The Court of Appeals then considered the effect of a conflict provision in the contract form which addressed conflicts between it and the attached specifications. The City argued that the terms of the contract form and the terms of specification Section 1-08.10(1) conflicted, meaning that Paragraph 22 (which did not include a cure opportunity period) would govern. The Court of Appeals disagreed, instead finding that the terms of Section 1-08.10(1) supplemented rather than conflicted with the terms of Paragraph 22. Regarding the cure opportunity period, Paragraph 22 was silent, but Section 1-08.10(1) required a 15-day cure opportunity period. The Court interpreted this as a supplement, not a conflict, and therefore gave effect to both pieces of language. Thus, in the context of safety violations, Conway had 15 days to cure before the City could rightfully terminate the contract. As it turned out, Conway had cured the safety issues while working directly with L&I following the City’s complaint. In a finding of fact, L&I stated “there were no further safety issues on site after March 9, 2016” and that the safety issues were “found to have been cured by the end of the suspension period.”
The Court then considered a matter of first impression in Washington. The City argued that it was entitled to a setoff for defective work it discovered after terminating Conway. Finding no Washington law addressing the issue of whether a breaching party was entitled to a setoff when it did not give the nonbreaching party an opportunity to cure alleged defects, the Court looked to the Oregon case of Shelter Products, Inc. v. Steelwood Construction, Inc., 257 Or App 382, 402, 307 P.3d 449 (2013), which held that a breaching party is not entitled to a setoff for allegedly defective work where the breaching party terminated the contract for convenience, but did not give the other party notice of the defects and opportunity to inspect, cure or complete the work. Concluding that the City of Puyallup had terminated the agreement with Conway, but did not provide Conway an opportunity to cure alleged defects, the Court found that the City was not entitled to its claimed post-termination damages and costs.
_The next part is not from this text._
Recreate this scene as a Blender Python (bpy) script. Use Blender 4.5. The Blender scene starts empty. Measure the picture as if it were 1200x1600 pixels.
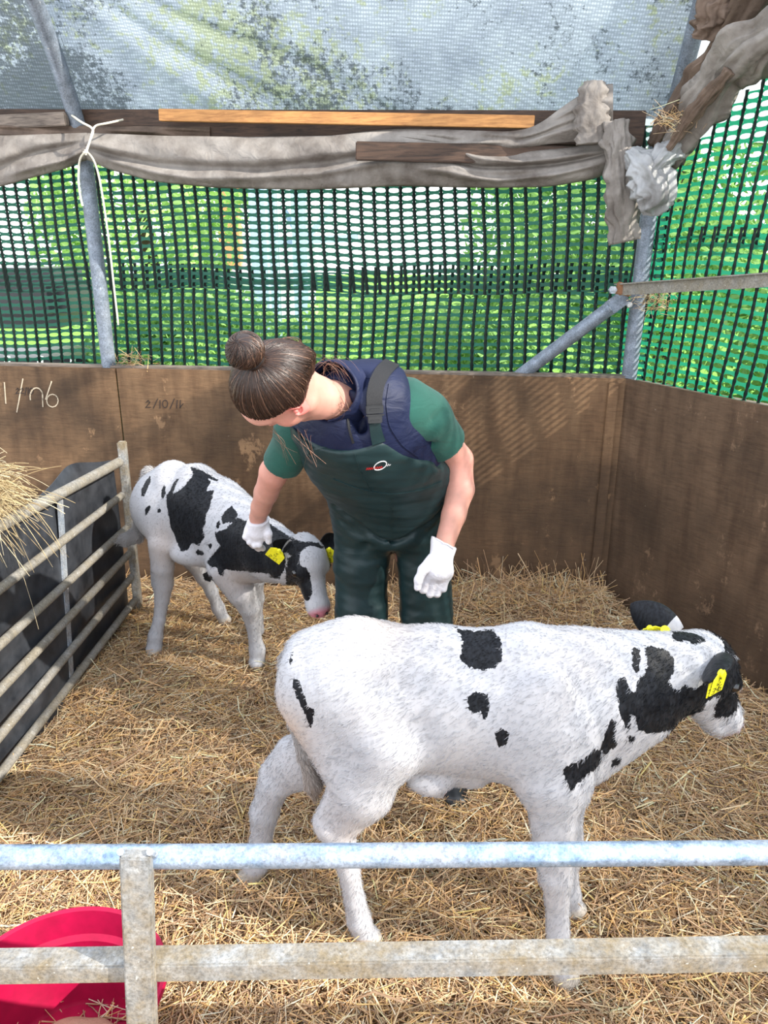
import bpy, bmesh, math, random
import numpy as np
import openvdb
from mathutils import Vector, Matrix
random.seed(7); rng = np.random.default_rng(7)
sc = bpy.context.scene
col = sc.collection
PI = math.pi
# ---------------------------------------------------------------- camera
CAM_H, PITCH, FPX = 1.65, math.radians(18.9), 1200.0
cd = bpy.data.cameras.new('camera'); cam = bpy.data.objects.new('camera', cd); col.objects.link(cam)
cam.location = (0, 0, CAM_H); cam.rotation_euler = (PI/2 - PITCH, 0, 0)
cd.sensor_fit = 'VERTICAL'; cd.sensor_height = 24.0; cd.lens = 24.0*FPX/1600.0
cd.clip_start = 0.05; cd.clip_end = 200
sc.camera = cam
# ---------------------------------------------------------------- world, sun, exposure
w = bpy.data.worlds.new('world'); sc.world = w; w.use_nodes = True
nt = w.node_tree; nt.nodes.clear()
wo = nt.nodes.new('ShaderNodeOutputWorld'); bg = nt.nodes.new('ShaderNodeBackground')
tc = nt.nodes.new('ShaderNodeTexCoord'); sp = nt.nodes.new('ShaderNodeSeparateXYZ'); cr = nt.nodes.new('ShaderNodeValToRGB')
nt.links.new(tc.outputs['Generated'], sp.inputs[0]); nt.links.new(sp.outputs['Z'], cr.inputs[0])
cr.color_ramp.elements[0].position = 0.0; cr.color_ramp.elements[0].color = (0.94, 0.97, 1.0, 1)
cr.color_ramp.elements[1].position = 0.7; cr.color_ramp.elements[1].color = (0.80, 0.87, 1.0, 1)
nt.links.new(cr.outputs[0], bg.inputs[0]); bg.inputs[1].default_value = 2.05
nt.links.new(bg.outputs[0], wo.inputs[0])
sd = bpy.data.lights.new('sun', 'SUN'); sun = bpy.data.objects.new('sun', sd); col.objects.link(sun)
SUN_DIR = Vector((-0.823, 0.356, -0.60)).normalized()
sun.rotation_euler = SUN_DIR.to_track_quat('-Z', 'Y').to_euler(); sun.location = (6, -2, 6)
sd.energy = 6.6; sd.angle = math.radians(0.55); sd.color = (1.0, 0.95, 0.86)
sc.view_settings.view_transform = 'Standard'; sc.view_settings.look = 'None'
sc.view_settings.exposure = 0.44; sc.view_settings.gamma = 1.0; sc.view_settings.use_curve_mapping = False
try:
    sc.cycles.use_denoising = True; sc.cycles.max_bounces = 10; sc.cycles.transparent_max_bounces = 12
    sc.cycles.sample_clamp_indirect = 8
except Exception: pass

# ---------------------------------------------------------------- helpers
CP, SP = math.cos(PITCH), math.sin(PITCH)
def at(px, py, Y):
    """the point seen at a pixel, at real distance Y in front of the camera"""
    u = (800-py)/FPX; dY = CP+u*SP; s = Y/dY
    return Vector(((px-600)/FPX*s, Y, CAM_H+(-SP+u*CP)*s))
def atz(px, py, z):
    u = (800-py)/FPX; s = (CAM_H-z)/(SP-u*CP)
    return Vector(((px-600)/FPX*s, (CP+u*SP)*s, z))
def atplane(px, py, p0, n):
    u = (800-py)/FPX; d = Vector(((px-600)/FPX, CP+u*SP, -SP+u*CP)); o = Vector((0, 0, CAM_H))
    return o + d*((Vector(p0)-o).dot(Vector(n))/d.dot(Vector(n)))

def tag(o, label=None, cat=None, group=None, kind=None):
    if label: o['label'] = label
    if cat: o['category'] = cat
    if group: o['group'] = group
    if kind: o['kind'] = kind
    return o
def empty(name, loc=(0, 0, 0), **k):
    o = bpy.data.objects.new(name, None); col.objects.link(o); o.location = loc; o.empty_display_size = .1
    return tag(o, **k)
def link(name, me, m=None, parent=None, **k):
    o = bpy.data.objects.new(name, me); col.objects.link(o)
    if m is not None: me.materials.append(m)
    if parent is not None:
        o.parent = parent
        q = parent; off = Vector((0, 0, 0))
        while q is not None: off += Vector(q.location); q = q.parent
        o.location = -off
    return tag(o, **k)
def mesh_np(name, V, F, m=None, parent=None, smooth=True, attrs=None, **k):
    """V (n,3); F (f,3) or (f,4) int array or list of such arrays"""
    V = np.asarray(V, dtype=np.float32)
    Fs = F if isinstance(F, list) else [F]
    Fs = [np.asarray(f, dtype=np.int32) for f in Fs if len(f)]
    me = bpy.data.meshes.new(name)
    nl = sum(f.size for f in Fs); nf = sum(len(f) for f in Fs)
    me.vertices.add(len(V)); me.vertices.foreach_set('co', V.ravel())
    me.loops.add(nl); me.loops.foreach_set('vertex_index', np.concatenate([f.ravel() for f in Fs]))
    me.polygons.add(nf)
    tot = np.concatenate([np.full(len(f), f.shape[1], dtype=np.int32) for f in Fs])
    st = np.concatenate([[0], np.cumsum(tot)[:-1]]).astype(np.int32)
    me.polygons.foreach_set('loop_start', st); me.polygons.foreach_set('loop_total', tot)
    me.polygons.foreach_set('use_smooth', np.full(nf, bool(smooth)))
    me.update(calc_edges=True); me.validate()
    for an, (ty, data) in (attrs or {}).items():
        a = me.attributes.new(an, ty, 'POINT')
        a.data.foreach_set('value' if ty == 'FLOAT' else ('color' if 'COLOR' in ty else 'vector'), np.asarray(data, dtype=np.float32).ravel())
    return link(name, me, m, parent, **k)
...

Not everything went Conway’s way, however. With respect to the trial court’s award of attorney fees for Conway, the Court of Appeals reversed. The public works contracts statutory section relating to the award of attorney fees under an offer of settlement (RCW 39.04.240) requires that the offer of settlement be served no less than 30 days and no more than 120 days after completion of service and filing of the summons and complaint. According to the Court, the Washington legislature had enacted this statutory provision to allow government entities an early opportunity to settle public works litigation by requiring an early settlement offer from a claimant who wishes to preserve a claim for attorney fees. Conway had not made such a settlement offer and was therefore precluded from obtaining attorney fees. Ultimately, the trial court was reversed only on its award of Conway’s attorney fees. The City had failed to justify its contract termination, and was therefore not entitled to post termination damages.